What needs to be done
Output, please, exactly those lines of the listing that come before the line with "rnd = random.Random(7)", along with that line itself.

Given data
• • • •

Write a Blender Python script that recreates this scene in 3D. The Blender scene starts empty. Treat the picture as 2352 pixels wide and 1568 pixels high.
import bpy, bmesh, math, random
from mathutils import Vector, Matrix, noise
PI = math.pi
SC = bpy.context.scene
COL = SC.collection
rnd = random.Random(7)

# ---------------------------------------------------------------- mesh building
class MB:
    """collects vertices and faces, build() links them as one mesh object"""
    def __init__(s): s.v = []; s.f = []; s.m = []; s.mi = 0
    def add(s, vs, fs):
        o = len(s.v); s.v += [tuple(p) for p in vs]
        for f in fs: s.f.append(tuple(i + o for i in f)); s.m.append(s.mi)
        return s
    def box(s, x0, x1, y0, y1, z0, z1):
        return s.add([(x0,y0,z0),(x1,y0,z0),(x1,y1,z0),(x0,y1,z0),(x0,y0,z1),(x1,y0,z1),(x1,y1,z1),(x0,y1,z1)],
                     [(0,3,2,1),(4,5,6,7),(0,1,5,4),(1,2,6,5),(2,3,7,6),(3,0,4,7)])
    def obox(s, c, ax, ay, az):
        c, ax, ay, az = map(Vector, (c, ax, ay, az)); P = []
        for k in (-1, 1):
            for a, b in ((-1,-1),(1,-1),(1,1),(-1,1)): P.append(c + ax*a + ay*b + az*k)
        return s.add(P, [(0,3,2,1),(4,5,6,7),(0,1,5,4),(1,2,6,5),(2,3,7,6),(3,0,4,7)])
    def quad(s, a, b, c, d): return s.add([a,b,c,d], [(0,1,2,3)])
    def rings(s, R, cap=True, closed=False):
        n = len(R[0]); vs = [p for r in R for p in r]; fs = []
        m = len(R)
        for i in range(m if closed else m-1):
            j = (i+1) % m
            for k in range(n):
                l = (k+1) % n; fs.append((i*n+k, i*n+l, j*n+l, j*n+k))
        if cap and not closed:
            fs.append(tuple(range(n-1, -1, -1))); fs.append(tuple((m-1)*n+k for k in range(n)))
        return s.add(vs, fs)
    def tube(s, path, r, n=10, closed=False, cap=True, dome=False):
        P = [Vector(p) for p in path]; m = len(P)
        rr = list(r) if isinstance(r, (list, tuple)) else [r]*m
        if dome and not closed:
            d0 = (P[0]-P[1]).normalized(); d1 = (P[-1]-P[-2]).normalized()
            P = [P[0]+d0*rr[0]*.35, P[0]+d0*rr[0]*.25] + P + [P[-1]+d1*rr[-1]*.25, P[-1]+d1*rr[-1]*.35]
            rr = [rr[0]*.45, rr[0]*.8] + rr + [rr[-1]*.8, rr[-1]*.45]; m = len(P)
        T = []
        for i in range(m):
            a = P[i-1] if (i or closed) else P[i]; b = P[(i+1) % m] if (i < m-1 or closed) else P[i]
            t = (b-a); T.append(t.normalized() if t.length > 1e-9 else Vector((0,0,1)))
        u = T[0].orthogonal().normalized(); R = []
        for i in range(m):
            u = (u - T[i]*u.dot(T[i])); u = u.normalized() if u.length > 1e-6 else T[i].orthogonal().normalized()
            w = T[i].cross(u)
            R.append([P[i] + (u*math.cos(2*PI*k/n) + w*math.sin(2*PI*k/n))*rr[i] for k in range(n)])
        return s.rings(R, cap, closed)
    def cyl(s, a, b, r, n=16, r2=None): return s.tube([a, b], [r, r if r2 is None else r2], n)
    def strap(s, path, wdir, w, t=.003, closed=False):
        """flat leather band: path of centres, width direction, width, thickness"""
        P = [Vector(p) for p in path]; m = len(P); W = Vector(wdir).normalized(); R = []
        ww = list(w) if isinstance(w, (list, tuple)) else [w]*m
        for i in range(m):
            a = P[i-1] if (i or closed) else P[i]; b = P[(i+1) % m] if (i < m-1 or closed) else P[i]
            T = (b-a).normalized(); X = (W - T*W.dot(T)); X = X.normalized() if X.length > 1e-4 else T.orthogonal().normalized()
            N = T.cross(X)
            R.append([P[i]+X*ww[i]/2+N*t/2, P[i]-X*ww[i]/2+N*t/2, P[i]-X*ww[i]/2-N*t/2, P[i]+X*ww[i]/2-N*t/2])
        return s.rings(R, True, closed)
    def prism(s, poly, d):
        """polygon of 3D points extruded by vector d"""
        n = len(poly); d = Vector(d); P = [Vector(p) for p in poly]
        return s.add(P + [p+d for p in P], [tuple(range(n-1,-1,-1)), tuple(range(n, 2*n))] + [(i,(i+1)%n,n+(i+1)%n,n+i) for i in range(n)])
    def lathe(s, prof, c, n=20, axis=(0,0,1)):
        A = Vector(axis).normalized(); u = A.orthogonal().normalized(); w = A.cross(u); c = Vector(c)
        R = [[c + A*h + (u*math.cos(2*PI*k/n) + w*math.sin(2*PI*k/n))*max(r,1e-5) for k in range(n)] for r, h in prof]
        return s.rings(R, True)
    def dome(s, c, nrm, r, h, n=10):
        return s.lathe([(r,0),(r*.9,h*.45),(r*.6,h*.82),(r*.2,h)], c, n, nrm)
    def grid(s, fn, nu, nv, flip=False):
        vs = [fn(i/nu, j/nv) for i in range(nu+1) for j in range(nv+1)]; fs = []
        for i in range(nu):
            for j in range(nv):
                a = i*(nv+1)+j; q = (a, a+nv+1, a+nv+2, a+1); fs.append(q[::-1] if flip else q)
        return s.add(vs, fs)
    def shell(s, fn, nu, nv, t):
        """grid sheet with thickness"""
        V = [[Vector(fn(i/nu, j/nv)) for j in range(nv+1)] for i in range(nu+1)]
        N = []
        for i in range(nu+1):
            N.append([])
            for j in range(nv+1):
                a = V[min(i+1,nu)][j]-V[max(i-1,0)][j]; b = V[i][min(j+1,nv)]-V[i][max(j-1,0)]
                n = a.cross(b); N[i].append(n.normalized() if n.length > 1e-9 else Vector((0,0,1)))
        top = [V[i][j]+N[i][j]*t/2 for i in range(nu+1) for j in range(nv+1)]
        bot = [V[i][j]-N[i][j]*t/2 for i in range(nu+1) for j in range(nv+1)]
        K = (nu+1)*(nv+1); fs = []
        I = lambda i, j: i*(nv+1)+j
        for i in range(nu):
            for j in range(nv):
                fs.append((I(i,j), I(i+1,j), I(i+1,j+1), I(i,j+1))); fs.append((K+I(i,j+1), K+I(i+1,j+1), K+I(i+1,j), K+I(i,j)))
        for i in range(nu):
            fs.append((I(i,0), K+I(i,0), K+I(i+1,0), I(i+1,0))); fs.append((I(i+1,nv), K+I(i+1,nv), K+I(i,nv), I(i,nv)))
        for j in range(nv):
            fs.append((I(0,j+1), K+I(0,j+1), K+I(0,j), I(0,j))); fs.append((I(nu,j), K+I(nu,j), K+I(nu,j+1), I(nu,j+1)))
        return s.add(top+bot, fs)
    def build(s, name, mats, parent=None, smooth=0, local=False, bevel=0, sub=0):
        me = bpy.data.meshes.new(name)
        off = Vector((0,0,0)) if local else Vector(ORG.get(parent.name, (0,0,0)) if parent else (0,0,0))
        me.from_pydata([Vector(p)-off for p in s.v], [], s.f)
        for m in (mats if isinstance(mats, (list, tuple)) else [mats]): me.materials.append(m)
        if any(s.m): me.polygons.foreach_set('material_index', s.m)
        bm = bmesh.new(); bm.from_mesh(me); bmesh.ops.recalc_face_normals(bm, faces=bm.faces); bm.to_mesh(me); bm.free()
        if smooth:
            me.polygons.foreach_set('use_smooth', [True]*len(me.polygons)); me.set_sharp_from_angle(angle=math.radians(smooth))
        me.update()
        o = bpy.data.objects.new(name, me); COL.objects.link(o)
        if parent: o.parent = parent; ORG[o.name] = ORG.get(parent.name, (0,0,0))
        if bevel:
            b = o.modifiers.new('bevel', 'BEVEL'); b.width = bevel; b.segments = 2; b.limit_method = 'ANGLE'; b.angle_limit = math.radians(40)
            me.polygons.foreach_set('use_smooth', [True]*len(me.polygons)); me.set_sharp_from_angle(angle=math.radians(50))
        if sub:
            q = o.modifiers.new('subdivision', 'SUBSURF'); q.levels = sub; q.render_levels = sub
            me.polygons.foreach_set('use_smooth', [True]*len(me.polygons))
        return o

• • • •

Response below
Write a Blender Python script that recreates this scene in 3D. The Blender scene starts empty. Treat the picture as 2352 pixels wide and 1568 pixels high.
import bpy, bmesh, math, random
from mathutils import Vector, Matrix, noise
PI = math.pi
SC = bpy.context.scene
COL = SC.collection
rnd = random.Random(7)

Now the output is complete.